Within the material below, find each line bearing the word "wide" and present it.
* Begin *
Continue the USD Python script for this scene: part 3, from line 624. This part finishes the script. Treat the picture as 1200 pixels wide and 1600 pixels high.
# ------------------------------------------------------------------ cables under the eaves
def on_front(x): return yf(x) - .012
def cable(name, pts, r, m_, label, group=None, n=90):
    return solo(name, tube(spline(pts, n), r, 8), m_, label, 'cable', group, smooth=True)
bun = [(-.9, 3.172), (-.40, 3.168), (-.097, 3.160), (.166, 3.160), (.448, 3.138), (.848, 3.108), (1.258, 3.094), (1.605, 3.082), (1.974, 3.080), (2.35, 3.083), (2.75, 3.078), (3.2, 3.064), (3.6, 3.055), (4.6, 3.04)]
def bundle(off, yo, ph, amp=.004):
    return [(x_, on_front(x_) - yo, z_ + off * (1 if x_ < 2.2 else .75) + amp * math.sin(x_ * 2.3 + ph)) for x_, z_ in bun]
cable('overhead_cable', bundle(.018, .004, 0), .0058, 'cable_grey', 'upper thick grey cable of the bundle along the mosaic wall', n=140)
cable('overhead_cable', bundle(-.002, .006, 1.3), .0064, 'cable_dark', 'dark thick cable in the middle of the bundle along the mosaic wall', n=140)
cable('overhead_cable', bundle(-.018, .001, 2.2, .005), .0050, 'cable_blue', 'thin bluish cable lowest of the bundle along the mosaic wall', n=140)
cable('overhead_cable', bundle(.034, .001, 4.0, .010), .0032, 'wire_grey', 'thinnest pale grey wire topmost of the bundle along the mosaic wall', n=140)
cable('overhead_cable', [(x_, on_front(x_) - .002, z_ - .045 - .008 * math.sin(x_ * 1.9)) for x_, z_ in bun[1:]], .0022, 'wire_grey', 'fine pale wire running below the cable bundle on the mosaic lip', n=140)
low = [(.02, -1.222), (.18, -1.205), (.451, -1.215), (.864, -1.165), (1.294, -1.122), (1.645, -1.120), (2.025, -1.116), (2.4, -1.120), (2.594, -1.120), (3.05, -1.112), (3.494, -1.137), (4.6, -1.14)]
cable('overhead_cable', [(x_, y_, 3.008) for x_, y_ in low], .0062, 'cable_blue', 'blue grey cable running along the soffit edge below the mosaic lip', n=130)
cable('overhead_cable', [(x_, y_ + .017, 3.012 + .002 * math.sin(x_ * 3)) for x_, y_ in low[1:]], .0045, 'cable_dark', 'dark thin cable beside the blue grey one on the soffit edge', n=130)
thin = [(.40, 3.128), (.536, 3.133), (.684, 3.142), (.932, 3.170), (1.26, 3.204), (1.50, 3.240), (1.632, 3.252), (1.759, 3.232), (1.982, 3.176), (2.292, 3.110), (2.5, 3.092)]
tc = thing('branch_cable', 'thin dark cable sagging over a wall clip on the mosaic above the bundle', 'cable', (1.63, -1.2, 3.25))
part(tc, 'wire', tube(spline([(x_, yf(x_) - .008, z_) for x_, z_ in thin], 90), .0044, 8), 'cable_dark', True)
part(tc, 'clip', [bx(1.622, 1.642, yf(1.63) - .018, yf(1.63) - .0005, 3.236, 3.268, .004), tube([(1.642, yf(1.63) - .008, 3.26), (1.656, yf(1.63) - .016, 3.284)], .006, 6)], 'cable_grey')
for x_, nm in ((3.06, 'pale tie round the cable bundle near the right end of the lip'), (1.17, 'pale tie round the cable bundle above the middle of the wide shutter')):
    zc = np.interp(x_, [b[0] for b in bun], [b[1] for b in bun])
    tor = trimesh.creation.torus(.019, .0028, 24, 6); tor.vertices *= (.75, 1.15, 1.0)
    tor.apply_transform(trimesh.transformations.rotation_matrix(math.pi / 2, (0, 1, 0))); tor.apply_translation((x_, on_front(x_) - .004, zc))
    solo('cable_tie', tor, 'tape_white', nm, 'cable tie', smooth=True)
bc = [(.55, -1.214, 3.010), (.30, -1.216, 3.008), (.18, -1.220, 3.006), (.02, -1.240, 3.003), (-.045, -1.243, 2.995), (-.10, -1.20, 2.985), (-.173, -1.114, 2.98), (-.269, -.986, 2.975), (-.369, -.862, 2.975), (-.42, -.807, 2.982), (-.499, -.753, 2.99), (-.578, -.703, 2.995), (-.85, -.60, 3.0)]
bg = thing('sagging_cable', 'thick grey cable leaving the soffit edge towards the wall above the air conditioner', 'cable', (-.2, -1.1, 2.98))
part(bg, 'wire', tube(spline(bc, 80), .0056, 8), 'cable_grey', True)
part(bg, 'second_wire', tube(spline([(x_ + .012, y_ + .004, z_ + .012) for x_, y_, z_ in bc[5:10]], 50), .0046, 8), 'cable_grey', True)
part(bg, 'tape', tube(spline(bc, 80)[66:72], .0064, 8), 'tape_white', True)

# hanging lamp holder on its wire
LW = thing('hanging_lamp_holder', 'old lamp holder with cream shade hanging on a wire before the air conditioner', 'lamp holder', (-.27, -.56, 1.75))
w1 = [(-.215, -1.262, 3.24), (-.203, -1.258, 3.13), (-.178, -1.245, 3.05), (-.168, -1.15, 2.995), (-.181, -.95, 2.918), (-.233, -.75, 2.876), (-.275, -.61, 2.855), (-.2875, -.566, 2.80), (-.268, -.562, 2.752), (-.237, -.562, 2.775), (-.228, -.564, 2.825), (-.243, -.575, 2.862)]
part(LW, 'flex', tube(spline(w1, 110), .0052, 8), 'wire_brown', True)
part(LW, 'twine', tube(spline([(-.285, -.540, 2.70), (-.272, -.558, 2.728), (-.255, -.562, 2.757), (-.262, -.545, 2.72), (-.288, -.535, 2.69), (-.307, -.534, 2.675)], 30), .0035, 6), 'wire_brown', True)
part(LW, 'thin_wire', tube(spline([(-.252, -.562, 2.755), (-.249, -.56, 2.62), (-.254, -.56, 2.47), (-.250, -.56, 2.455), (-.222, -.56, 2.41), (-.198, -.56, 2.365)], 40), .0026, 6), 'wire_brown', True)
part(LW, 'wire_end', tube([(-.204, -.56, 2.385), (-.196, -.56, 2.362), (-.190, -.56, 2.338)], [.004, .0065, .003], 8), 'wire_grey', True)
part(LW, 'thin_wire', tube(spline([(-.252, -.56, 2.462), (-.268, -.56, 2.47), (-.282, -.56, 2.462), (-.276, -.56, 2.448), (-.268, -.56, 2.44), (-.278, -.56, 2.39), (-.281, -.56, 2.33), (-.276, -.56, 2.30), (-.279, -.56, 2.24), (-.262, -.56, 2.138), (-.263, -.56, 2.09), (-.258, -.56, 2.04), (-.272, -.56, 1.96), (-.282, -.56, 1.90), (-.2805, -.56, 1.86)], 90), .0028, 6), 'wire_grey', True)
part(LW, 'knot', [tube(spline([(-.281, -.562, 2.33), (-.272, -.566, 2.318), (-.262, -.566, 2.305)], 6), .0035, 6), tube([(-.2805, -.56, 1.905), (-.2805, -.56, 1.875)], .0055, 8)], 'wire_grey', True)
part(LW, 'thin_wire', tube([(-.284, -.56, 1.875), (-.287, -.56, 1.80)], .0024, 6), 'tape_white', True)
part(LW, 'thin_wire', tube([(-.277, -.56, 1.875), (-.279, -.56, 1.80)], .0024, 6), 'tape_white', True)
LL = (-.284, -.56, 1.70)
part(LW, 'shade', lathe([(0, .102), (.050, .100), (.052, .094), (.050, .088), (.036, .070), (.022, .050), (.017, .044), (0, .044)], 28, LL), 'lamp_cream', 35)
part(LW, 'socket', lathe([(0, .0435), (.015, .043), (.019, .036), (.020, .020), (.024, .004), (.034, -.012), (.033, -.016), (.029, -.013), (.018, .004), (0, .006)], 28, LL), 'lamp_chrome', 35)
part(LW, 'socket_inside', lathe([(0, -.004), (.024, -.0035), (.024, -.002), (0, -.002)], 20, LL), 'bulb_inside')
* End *
OUTPUT FOR THIS TASK:
Continue the USD Python script for this scene: part 3, from line 624. This part finishes the script. Treat the picture as 1200 pixels wide and 1600 pixels high.
for x_, nm in ((3.06, 'pale tie round the cable bundle near the right end of the lip'), (1.17, 'pale tie round the cable bundle above the middle of the wide shutter')):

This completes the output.